Similar to the Fatwa that took place in Florida and Ohio here
Bpeirce, you've hit the nail on the head. Difference is that unlike the Iranians, we Americans went along with the bloodless coup in our nation like sheep to the slaughter house.
Lots of speculation, little to no facts. Actually, polls DID predict the result and nobody outside the uninformed says otherwise. Try watching Al Jazeera, you might learn something.
If a teacher says "No one in the class cheated on the test," but a student says "I cheated, two others cheated, and I can tell you how we did it," you have two opposing sources of information. You can doggedly believe the teacher, but it's possible there's stuff he just doesn't know.
This article shows us the problem when there is no separation of church and state.

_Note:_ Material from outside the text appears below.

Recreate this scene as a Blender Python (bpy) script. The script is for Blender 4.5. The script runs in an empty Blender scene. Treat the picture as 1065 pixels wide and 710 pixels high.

These poor people in Iran still don't know that they have been brainwashed by superstition in order to be controlled. Until they rid themselves of being a theocracy, they will never, ever progress. It is really, really sad. Those in power use religion to control the thoughts of people and then use religion further to exploit the people. Instead of reading the Qur'an, these people need to be reading Common Sense by Thomas Paine. They are reading the WRONG books.
This post shows the problem when people still don;t know they have been brainwashed by the media into believing they have an insight into what the Iranian people believe and want. It is really, really sad. Those in power who control the media use stale stereotypes and propogandised images to exploit the ignorance and intellectual laziness of viewers. Instead of watching TV these people need to be reading publications by prominent Iranian intellectuals. They are getting their information from the WRONG sources.

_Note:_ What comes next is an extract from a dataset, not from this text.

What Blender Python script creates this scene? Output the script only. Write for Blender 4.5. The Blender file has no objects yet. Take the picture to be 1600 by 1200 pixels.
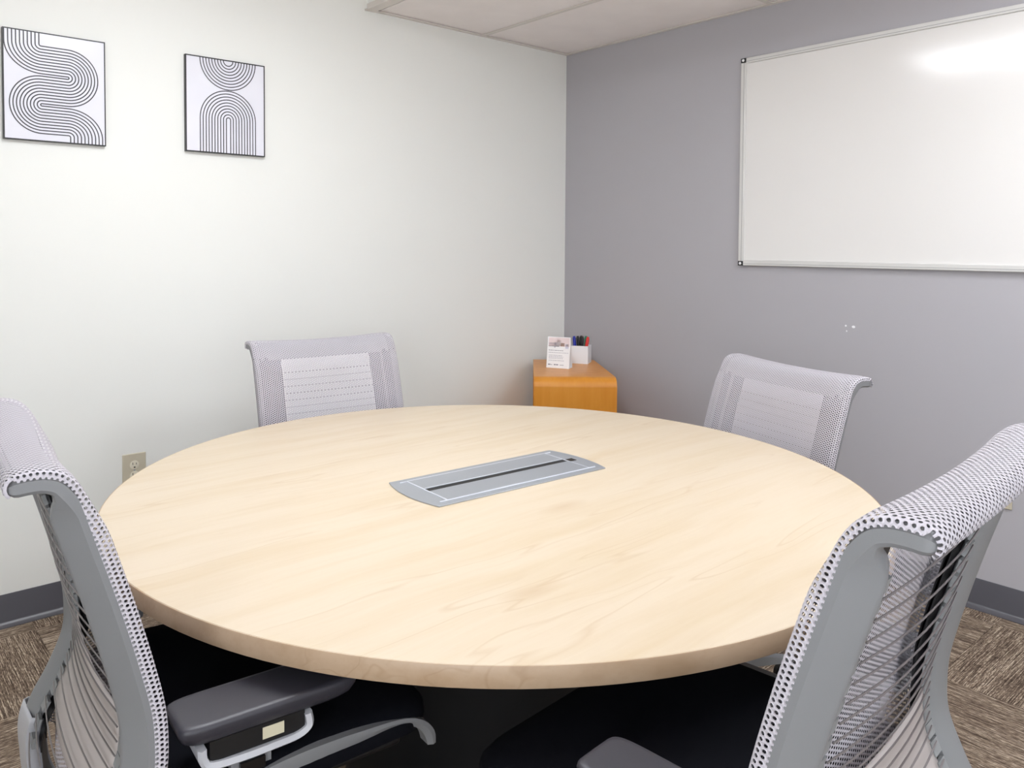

When you read the writing of a "prominent intellectual," how do you know if that's the right source?
Because they tell you so?
Why are conservatives world wide so angry? Could it be because the young people of the world won't put up with having their human rights trampled on by the old power elite made up of male conservative thugs and crooks? 50% of the Iranian population is under 30 years old. Demographics alone suggest the election was stolen.
65-70%, actually.
"Conservative" parties in other countries are not the same as ours. Their platforms are often opposite that of our conservatives.
How the election was stolen? Hmmm, AkaMiniJob had a few drinks and laughed it up with a few of his Ayatooluh friends for a few hours and then said he won?
Those who obeyed are moral and intellectual children.
Religion is the strongest tool the politician has to control the masses. But, the Iranian population is young and is reasonably well educated. Therefore, many urban Iranians know the politician's deceptive tricks and don't allow themselves to be controlled by the fakery. And, the same group is also smart enough to be skeptical of a vote that is very much at odds with the most recent political polls. But, small village and rural people fall for the chicanery just like they do in the USA and otherr countries. And they make up a large portion of the citizens. So, the angry small-minded dictator that hates the USA and other Western countries will probably be dictator for the next twenty years.
There, but for the grace of God, go we. We came very close and remain so with our 'fundamentalists' wanting to push their beliefs on others. We all need to watch our backs.
That's why most conservatives go to religious colleges where their beliefs won't be challenged. Those that go to secular schools learn to think on thier own.